Bryan Cranston and Aaron Taylor-Johnson star in Godzilla, opening today.


Bryan Cranston and Aaron Taylor-Johnson star in Godzilla, opening today.

In claiming Godzilla for its own, Hollywood inevitably got it wrong in its first attempt. Roland Emmerich's 1998 movie Godzilla hit the ground in a state of giddy idiocy. (Remember Mayor Ebert and his assistant Gene?) But, stupid as it was, the movie was actually a box-office hit, yet it was so critically reviled, sequel plans were eventually scrubbed. It's safe to say Emmerich's heart certainly wasn't in it.

This new Godzilla, directed by Gareth Edwards, at least tries to return the monster to its serious roots. Edwards demonstrated his love of the genre his first time out with his 2010 movie Monsters. It was an indie kaiju movie, of all things, for which the Brit served not only as writer-director, but visual-effects artist.

Working from a script by Max Borenstein, Edwards returns to the proper, sober tone with his Godzilla. It begins in Japan at a nuclear facility where an unknown entity causes havoc. In the earth-trembling devastation, the facility's American honcho Joe Brody (Bryan Cranston, bringing the thespian intensity) loses his wife. Afterwards, he is not content to accept the official explanation that the accident was caused by a mere earthquake. In the intervening 14 years, Joe takes on the demeanour of a crazed conspiracy theorist trying to prove a government coverup while his only son Ford (Aaron Taylor-Johnson) moves on, moves to America, becomes an expert in disarming bombs and starts his own family with devoted wife Elle (Elizabeth Olsen).

When crazy old dad is arrested for trespassing in the ruins of the city that housed that nuclear facility, Ford flies to Japan to try to coax him back stateside. Instead, father and son find themselves back at the nuclear facility only to discover that dad was actually right about the whole coverup thing, a truth hammered home when an enormous winged kaiju makes its presence known.

Ford signs on to join the battle against the creature thanks to the intervention of haunted scientist Dr. Serizawa (Ken Watanabe). ("Serizawa" is the name of the scientist who conquered the creature in the original 1954 film.) It is revealed the creature is one of three known kaiju, and all are on a collision course to the United States, where their union could have apocalyptic consequences for all the world.

The American military -- represented by David Strathairn's cool-headed Admiral Stenz -- develops a strategy of bringing the monsters together so they can be nuked.

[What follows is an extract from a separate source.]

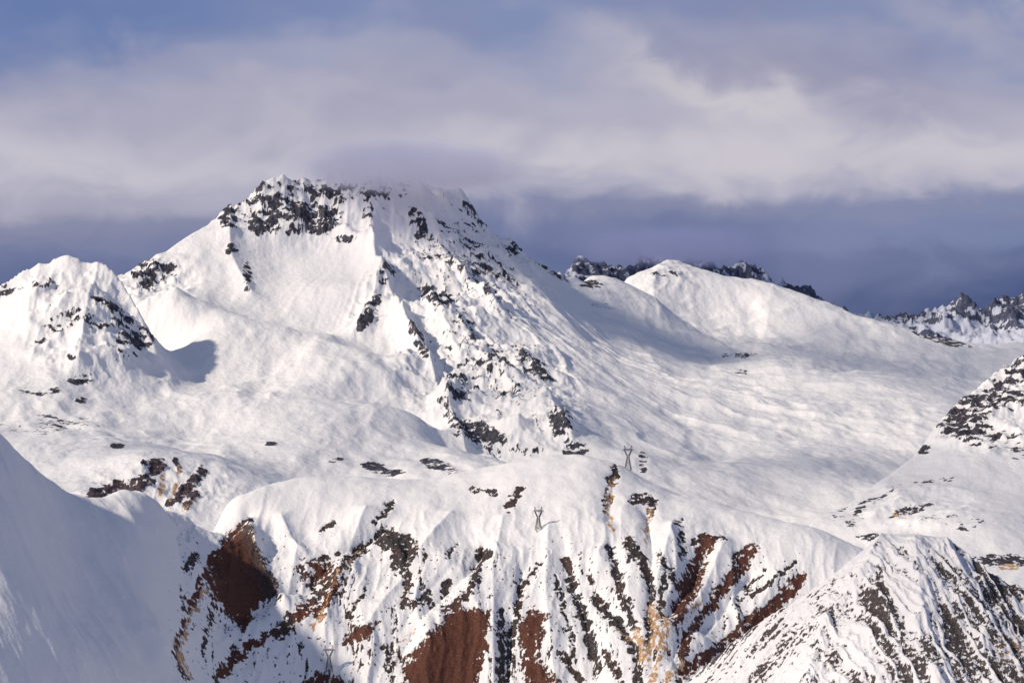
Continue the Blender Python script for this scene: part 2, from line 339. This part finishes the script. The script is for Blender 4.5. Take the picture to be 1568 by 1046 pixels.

Serizawa's more holistic approach is to let the creatures slug it out and let the chips fall where they may, a tactic that seems a tad reckless, but will certainly pay off in spectacle for Edwards' cameras, which almost invariably favour subjective human points of view to the monster mayhem.

As a director, Edwards' approach is to ground Godzilla in physical reality while removing it from any metaphoric significance. (It is revealed the monsters are ancient creatures that feed on radioactive energy and that early atomic bomb tests were actually top-secret attempts to destroy the creatures.)

That leaves audiences with little else besides the big monster spectacle. On that score, Godzilla delivers the goods. The creature itself is a triumph of computer-generated awesomeness with touches of the old-school rubber reptile.

But the absence of any thematic significance is missed. Any memory of the movie will likely disappear by the time Godzilla's trademark roar stops ringing in your ears.